4. Anche se è
noto che soluzioni pastorali analoghe furono proposte da alcuni Padri della Chiesa
ed entrarono in qualche misura anche nella prassi, tuttavia esse non ottennero
mai il consenso dei Padri e in nessun modo vennero a costituire la dottrina
comune della Chiesa né a determinarne la disciplina. Spetta al Magistero
universale della Chiesa, in fedeltà alla Sacra Scrittura e alla
Tradizione, insegnare ed interpretare autenticamente il «depositum fidei».
Di fronte alle
nuove proposte pastorali sopra menzionate questa Congregazione ritiene pertanto
doveroso richiamare la dottrina e la disciplina della Chiesa in materia. Fedele
alla parola di Gesù Cristo(5), la Chiesa afferma di non poter
riconoscere come valida una nuova unione, se era valido il precedente
matrimonio. Se i divorziati si sono risposati civilmente, essi si trovano in una
situazione che oggettivamente contrasta con la legge di Dio e perciò non
possono accedere alla Comunione eucaristica, per tutto il tempo che perdura
tale situazione(6).
Questa norma
non ha affatto un carattere punitivo o comunque discriminatorio verso i
divorziati risposati, ma esprime piuttosto una situazione oggettiva che rende
di per sé impossibile l'accesso alla Comunione eucaristica: «Sono essi a
non poter esservi ammessi, dal momento che il loro stato e la loro condizione
di vita contraddicono oggettivamente a quell'unione di amore tra Cristo e la
Chiesa, significata e attuata dalI'Eucaristia.

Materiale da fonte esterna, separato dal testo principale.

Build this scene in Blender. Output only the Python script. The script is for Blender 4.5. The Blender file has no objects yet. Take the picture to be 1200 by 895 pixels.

C'è inoltre un altro
peculiare motivo pastorale; se si ammettessero queste persone all'Eucaristia, i
fedeli rimarrebbero indotti in errore e confusione circa la dottrina della
Chiesa sull'indissolubilità del matrimonio»(7).
Per i fedeli
che permangono in tale situazione matrimoniale, I'accesso alla Comunione
eucaristica è aperto unicamente dall'assoluzione sacramentale, che
può essere data «solo a quelli che, pentiti di aver violato il segno
dell'Alleanza e della fedeltà a Cristo, sono sinceramente disposti ad
una forma di vita non più in contraddizione con l'indissolubilità
del matrimonio. Ciò importa, in concreto, che quando l'uomo e la donna,
per seri motivi - quali, ad esempio, I'educazione dei figli - non possono
soddisfare l'obbligo della separazione, "assumano l'impegno di vivere in
piena continenza, cioè di astenersi dagli atti propri dei
coniugi"»(8). In tal caso essi possono accedere alla comunione
eucaristica, fermo restando tuttavia l'obbligo di evitare lo scandalo.